The travel industry continues to cope with serious revenue challenges tied to the worldwide recession.

Published: 11 Aug 2009

The travel industry continues to cope with serious revenue challenges tied to the worldwide recession.

Weak demand, particularly for business travel and groups, and lower yields are leading to declines in important revenue metrics, according to priceline’s president and CEO Jeffery H. Boyd.

“Online travel companies are helping to mitigate this by pouring resources into marketing, promotions, and value pricing to the leisure traveller and there is evidence that the downward trend in unit pricing may be starting to stabilise, at least in the near term,” Boyd said as priceline shared its second quarter results.

Cyclical recovery

During priceline’s second quarter earnings call (posted on Seeking Alpha), Boyd, responding to a query related to cyclical recovery, said, “If you look at the major difference between our business over the last 12 months and in the prior 12 month period, we had very significant benefits in the earlier period from increasing ADRs and very strong fundamental consumer demand.”

“I think that in a cyclical recovery, those benefits would come back and accrue to our industry again.

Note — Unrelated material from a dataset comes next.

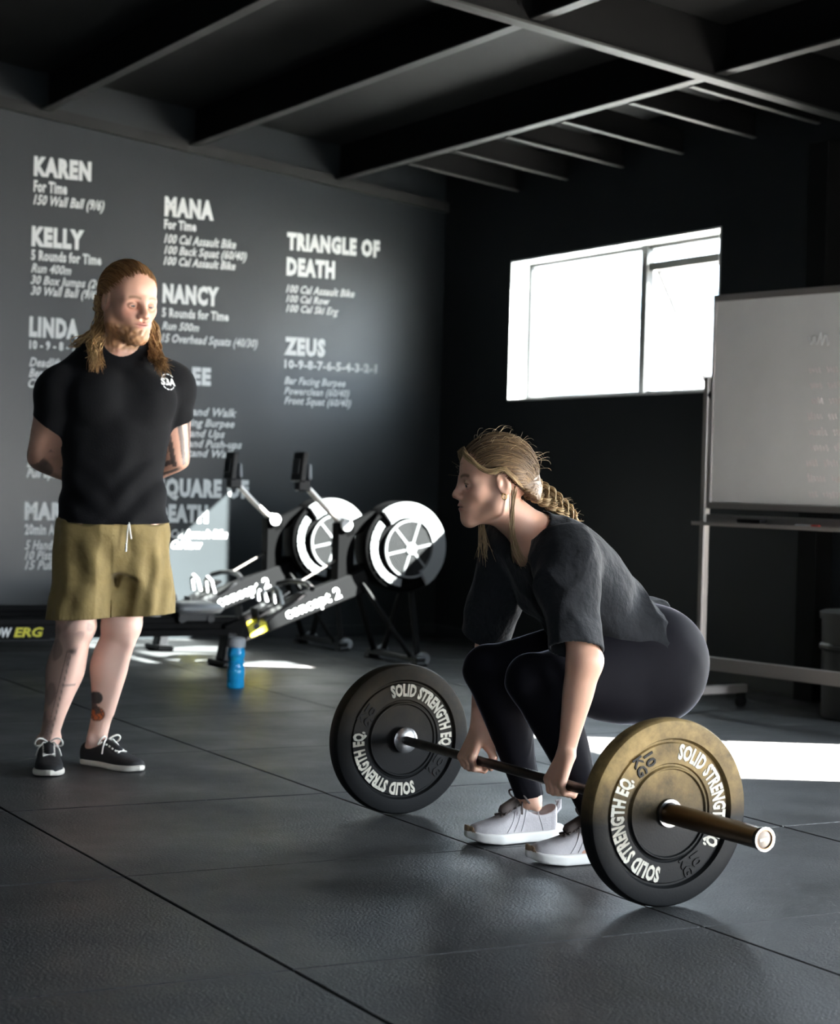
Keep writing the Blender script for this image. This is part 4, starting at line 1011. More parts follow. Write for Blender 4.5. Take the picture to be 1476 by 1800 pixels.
def w_body(F):
    w_torso(F); w_legs(F)
    for s in (-1, 1):
        S, E, Hn = SHO[s], ELB[s], HANDS[s]; W = Hn+V3(.006, 0, .088)
        L = np.linalg.norm(E-S); F.loft(S, E-S, (1, 0, 0), [(-.01, 0, 0, .056, .054), (.06, 0, 0, .054, .050), (.14, 0, 0, .049, .045), (L-.03, 0, 0, .041, .038), (L+.01, 0, 0, .040, .037)], .03, ek=.03)
        F.ell(E+V3(.010, 0, 0), (.036, .034, .04), .03)
        L = np.linalg.norm(W-E); F.loft(E, W-E, (1, 0, 0), [(-.02, .0, 0, .040, .037), (.03, 0, 0, .0435, .040), (.08, 0, 0, .042, .038), (.15, 0, 0, .033, .030), (L, 0, 0, .0255, .0225), (L+.02, 0, 0, .027, .022)], .025, ek=.02)
        # hand closed over the bar: back of the hand forward, four fingers curled under, thumb behind
        m = -s
        for j in range(4):
            y = m*(.030-.0205*j); ln = (1., 1.06, 1.0, .86)[j]; rf = (.0098, .0100, .0095, .0084)[j]
            K = Hn+V3(-.027-.003*ln, y, .010-.002*j); Pp = Hn+V3(-.023*ln, y, -.019*ln); Q_ = Hn+V3(.010, y, -.0255); T_ = Hn+V3(.027*ln, y*.97, -.010)
            F.cap(W+V3(-.002, y*.55, -.014), K+V3(.004, 0, .006), .0145, .0118, .014)
            F.ell(K, (rf*1.25, rf*1.12, rf*1.25), .006)
            F.chain([K, Pp, Q_, T_], [rf*1.04, rf*.98, rf*.92, rf*.82], .005)
        F.cap(W+V3(.010, m*.012, -.010), Hn+V3(.020, m*.036, .040), .0155, .0140, .016)
        F.chain([Hn+V3(.020, m*.036, .042), Hn+V3(.0275, m*.050, .012), Hn+V3(.018, m*.053, -.017)], [.0135, .0110, .0088], .008)
        # foot inside the shoe
        a = ANK[s]; F.cap(a+V3(.008, 0, -.04), a+V3(-.06, 0, -.064), .018, .010, .015); F.ell(a+V3(.0, s*-.026, .004), (.013, .009, .013), .012); F.ell(a+V3(.0, s*.026, .0), (.013, .009, .013), .012)
    # neck and head
    nb = SP_O+SP_Z*.44
    F.cap(nb, WH['o']+V3(.020, 0, -.075), .056, .050, .04)
    F.frame(**WH); head_sdf(F, False); F.frame()
def w_colour(P):
    L = (P-WH['o'])@WH['A'].T/WH['sc']
    base = np.array([.57, .325, .230]); n = len(P); col = np.tile(base, (n, 1))*(1+.05*wob(P, 3, 60))[:, None]
    m = P[:, 2] > .88
    col[m] = face_colour(L[m], base, (.44, .17, .14), (.60, .27, .20), (.12, .07, .04), False)
    for s in (-1, 1):                                    # knuckles and fingertips a little redder
        d = np.linalg.norm(P-HANDS[s], axis=1); w = np.exp(-(d/.035)**2)*.35; col = col*(1-w[:, None])+np.array([.60, .29, .21])*w[:, None]
    return col
wx = axes([(2.44, 2.52, .005), (2.52, 2.80, .0026), (2.80, 3.32, .0055)]); wy = axes([(4.10, 4.19, .005), (4.19, 4.30, .0026), (4.30, 4.37, .005), (4.37, 4.57, .0026), (4.57, 4.63, .005), (4.63, 4.75, .0026), (4.75, 4.84, .005)])
wz = axes([(0., .17, .0055), (.17, .33, .0026), (.33, .86, .0055), (.86, 1.15, .0026)])
F = Field(wx, wy, wz); w_body(F); wbody = wmesh(F, 'body', M['skin_w'], w_colour, 1)
F0 = F; F0.frame(**WH); eyes(F0, woman, WR, (.045, .035, .025), (1, 0, -.22))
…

You’d have less discounting and it’s open to question as to whether the discounting is more important than having strong fundamental demand and strong pricing but it’s certainly our preference and I think our business although is performing very well right now in the face of these conditions, it was performing better 12 months ago.”

US airline capacity constraints

The airlines have been steadily reducing their capacity. From distribution perspective, this has limited the number of seats that are available to be sold by every travel agent.

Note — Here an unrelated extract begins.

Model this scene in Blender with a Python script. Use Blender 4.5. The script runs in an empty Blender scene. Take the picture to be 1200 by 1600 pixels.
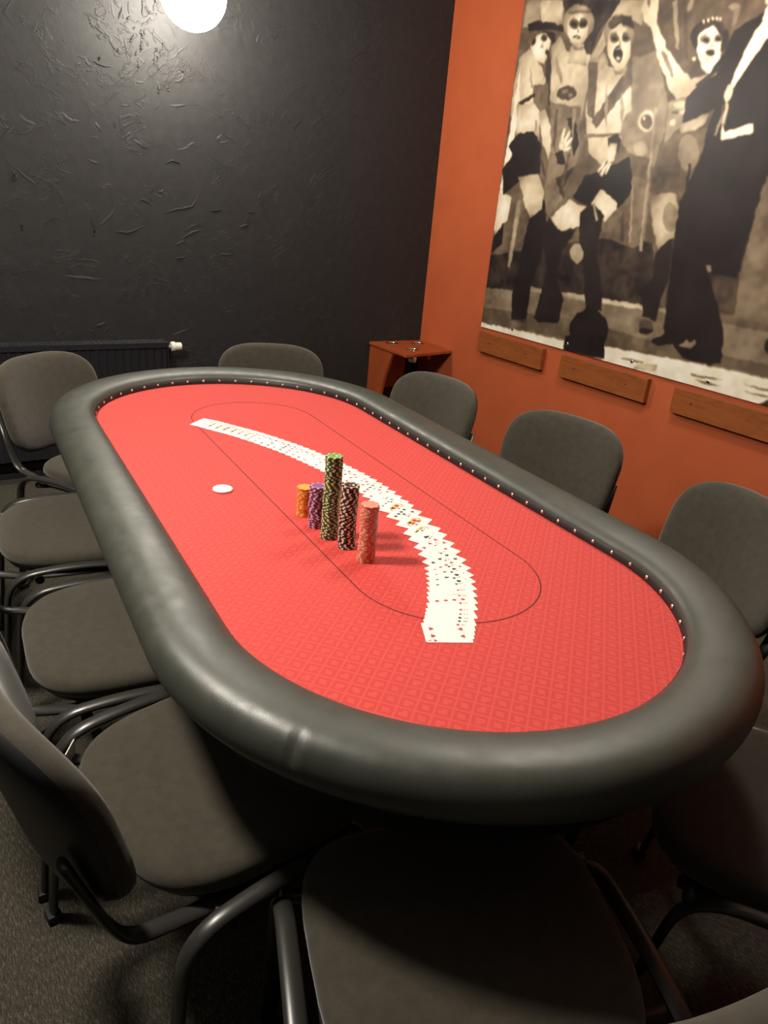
import bpy, bmesh, math, random
import numpy as np
from mathutils import Vector, Matrix
random.seed(7)
rng = np.random.default_rng(7)
SC = bpy.context.scene
COL = SC.collection
PI = math.pi

# ------------------------------------------------------------------ camera
cam_data = bpy.data.cameras.new('camera')
cam = bpy.data.objects.new('camera', cam_data); COL.objects.link(cam)
cam.location = (-0.80943, -1.70817, 1.48232)
cam.rotation_euler = (1.17012, -0.08597, -0.50612)
cam_data.sensor_fit = 'VERTICAL'; cam_data.sensor_height = 36.0
cam_data.lens = 1149.8 / 1600 * 36
cam_data.clip_start = 0.02
SC.camera = cam
# ------------------------------------------------------------------ light and exposure
SC.view_settings.view_transform = 'Standard'; SC.view_settings.look = 'None'
SC.view_settings.exposure = 0.0; SC.view_settings.gamma = 1.0
SC.view_settings.use_curve_mapping = False
world = bpy.data.worlds.new('world'); SC.world = world; world.use_nodes = True
world.node_tree.nodes['Background'].inputs[0].default_value = (0.30, 0.35, 0.9, 1)
world.node_tree.nodes['Background'].inputs[1].default_value = 0.02
LAMP_BACK = 80.0      # radiance of the globe on the back wall
LAMP_LEFT = 250.0
LAMP_CEIL = 75.0       # radiance of the globe under the ceiling on the right      # radiance of the globe on the left wall
LAMP_COL = (1.0, 0.93, 0.80)

# ------------------------------------------------------------------ room frame
YAW = 0.0758           # the room is turned this much against the table
WX, WY = 2.0583, 2.3402   # orange wall, black wall (room axes)
LX, FY, CEIL = -1.75, -2.95, 2.72
FELT = 0.76
def room(x, y, z=0.0):
    c, s = math.cos(YAW), math.sin(YAW)
    return Vector((x*c - y*s, x*s + y*c, z))

# ------------------------------------------------------------------ materials
def mat(name, color=(.5,.5,.5), rough=.6, metal=0.0, spec=.5):
    m = bpy.data.materials.new(name); m.use_nodes = True
    b = m.node_tree.nodes['Principled BSDF']
    b.inputs['Base Color'].default_value = (*color, 1)
    b.inputs['Roughness'].default_value = rough
    b.inputs['Metallic'].default_value = metal
    b.inputs['Specular IOR Level'].default_value = spec
    return m
class NT:
    def __init__(s, m): s.t = m.node_tree; s.b = s.t.nodes['Principled BSDF']
    def n(s, typ, **kw):
        d = s.t.nodes.new(typ)
        for k, v in kw.items(): setattr(d, k, v)
        return d
    def l(s, a, b): s.t.links.new(a, b)
    def put(s, sock, v):
        if isinstance(v, (int, float)): sock.default_value = v
        elif isinstance(v, tuple): sock.default_value = v
        else: s.l(v, sock)
    def m(s, op, a, b=0.0, c=0.0):
        d = s.n('ShaderNodeMath', operation=op)
        s.put(d.inputs[0], a); s.put(d.inputs[1], b); s.put(d.inputs[2], c)
        return d.outputs[0]
    def coord(s, which='Object', scale=(1,1,1), rot=(0,0,0)):
        tc = s.n('ShaderNodeTexCoord'); mp = s.n('ShaderNodeMapping')
        mp.inputs['Scale'].default_value = scale; mp.inputs['Rotation'].default_value = rot
        s.l(tc.outputs[which], mp.inputs[0]); return mp.outputs[0]
    def noise(s, vec, scale, detail=3, rough=.5, dist=0):
        d = s.n('ShaderNodeTexNoise'); s.l(vec, d.inputs['Vector'])
        d.inputs['Scale'].default_value = scale; d.inputs['Detail'].default_value = detail
        d.inputs['Roughness'].default_value = rough; d.inputs['Distortion'].default_value = dist
        return d.outputs['Fac']
    def ramp(s, fac, stops):
        d = s.n('ShaderNodeValToRGB'); s.l(fac, d.inputs[0]); e = d.color_ramp.elements
        while len(e) < len(stops): e.new(.5)
        for q, (p_, c_) in zip(e, stops): q.position = p_; q.color = (*c_, 1) if len(c_) == 3 else c_
        return d.outputs[0]
    def bump(s, h, strength, dist=.002, normal=None):
        d = s.n('ShaderNodeBump'); s.l(h, d.inputs['Height'])
        d.inputs['Strength'].default_value = strength; d.inputs['Distance'].default_value = dist
        if normal is not None: s.l(normal, d.inputs['Normal'])
        s.l(d.outputs[0], s.b.inputs['Normal']); return d.outputs[0]

M = {}
# charcoal office fabric
m = mat('chair_fabric', (.06,.055,.042), .95, spec=.25); q = NT(m)
v = q.coord(); f = q.noise(v, 900, 2); g = q.noise(v, 45, 3)
q.l(q.ramp(q.m('ADD', q.m('MULTIPLY', f, .6), q.m('MULTIPLY', g, .4)), [(.3,(.036,.031,.022)),(.7,(.072,.062,.045))]), q.b.inputs['Base Color'])
q.b.inputs['Sheen Weight'].default_value = .25; q.b.inputs['Sheen Roughness'].default_value = .5
q.bump(f, .35, .0008); M['fabric'] = m
M['plastic'] = mat('black_plastic', (.012,.012,.013), .5)
m = mat('black_tube', (.03,.028,.026), .33, spec=.6); M['tube'] = m
# rail vinyl
m = mat('rail_vinyl', (.05,.052,.042), .42, spec=.75); q = NT(m)
v = q.coord(); vo = q.n('ShaderNodeTexVoronoi'); q.l(v, vo.inputs['Vector']); vo.inputs['Scale'].default_value = 700
g = q.noise(v, 9, 3)
q.l(q.ramp(g, [(.3,(.040,.043,.034)),(.7,(.054,.056,.044))]), q.b.inputs['Base Color'])
q.l(q.ramp(q.noise(v, 30, 3), [(.3,(.38,)*3),(.7,(.50,)*3)]), q.b.inputs['Roughness'])
b1 = q.bump(g, .25, .004); q.bump(vo.outputs['Distance'], .18, .0006, b1); M['rail'] = m
# red speed cloth with its printed suits
m = mat('red_speed_cloth', (.6,.04,.04), .75, spec=.3); q = NT(m)
v = q.coord('Object', (1,1,1), (0,0,PI/4)); sp = q.n('ShaderNodeSeparateXYZ'); q.l(v, sp.inputs[0])
CELL = 1/.0285
X = q.m('MULTIPLY', sp.outputs[0], CELL); Y = q.m('MULTIPLY', sp.outputs[1], CELL)
fx = q.m('SUBTRACT', q.m('FRACT', X), .5); fy = q.m('SUBTRACT', q.m('FRACT', Y), .5)
ix = q.m('FLOOR', X); iy = q.m('FLOOR', Y)
ax = q.m('ABSOLUTE', fx); ay = q.m('ABSOLUTE', fy); mx = q.m('MAXIMUM', ax, ay)
line = q.m('GREATER_THAN', mx, .43)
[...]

Boyd said there’s no question that it’s the right thing to do from the airline’s perspective and again reducing capacity is about pushing yields up per seat mile flown.

“That’s what they need to do to drive profitability and again, we can allow airlines who are adjusting their schedules to push the pricing up and to be confident that they’ve got a channel to move the distressed inventory if they push it a little bit too far and they’ve got some empty seats in the back of the plane,” he said.

Growth

“We expect our bookings growth rate versus prior year to continue to be negatively impacted by significant decreases in ADRs. Our third quarter guidance is based on an assumption that the rate of decline in our ADRs will flatten to slightly improve in both our domestic and international businesses versus the rates of decline that we saw in Q2,” Boyd said.

“We expect our international growth rate to also be adversely impacted by fluctuations in foreign currency exchange rates.”